This work is by an artist from a nation whose citizens were being denied entry into the United States, according to a presidential executive order issued on January 27, 2017. This is one of several such artworks from the Museum's collection installed throughout the fifth-floor galleries and in the Agnes Gund Garden Lobby, and presented in our theaters, to affirm the ideals of welcome and freedom as vital to this Museum, as they are to the US.
Nujim An-Nahar (Stars in Broad Daylight). 1988. Syria. Written and directed by Ossama Mohammed. In Arabic; English subtitles. 105 min.

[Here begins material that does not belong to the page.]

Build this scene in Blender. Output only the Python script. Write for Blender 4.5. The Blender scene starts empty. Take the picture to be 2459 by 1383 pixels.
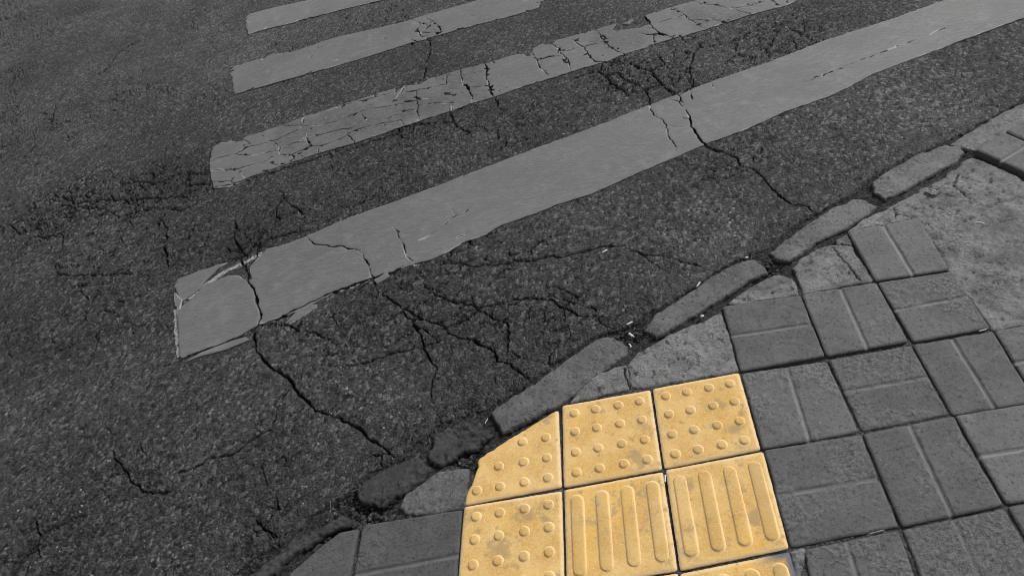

With Zuhair Abdulkarim, Sabah As-Salem, Saad Eddin Baqdoones. This is the debut fiction film of noted Syrian writer-director Oussama Mohammad, who is now in exile in Paris, where he recently collaborated with filmmaker Wiam Simav Bedirxan on Silvered Water, Syria Self-Portrait (2014), a documentary "shot by 1,001 Syrians" that bears witness to the horrors of the Syrian Civil War. In a May 2006 New Yorker profile of Mohammed and other Syrian filmmakers, Lawrence Wright wrote, “Mohammed’s films, Stars in Broad Daylight (1988) and Sacrifices (2002), are merciless indictments of the Baathist dictatorship that has controlled Syria since 1963, when it came to power in a military coup. Both movies have received international acclaim; they were presented at the Cannes Film Festival, and Stars won first prize at the Festival of Valencia and at the International Festival of Rabat.” Nonetheless, neither of these films has ever been shown in its original director’s cut in Syria.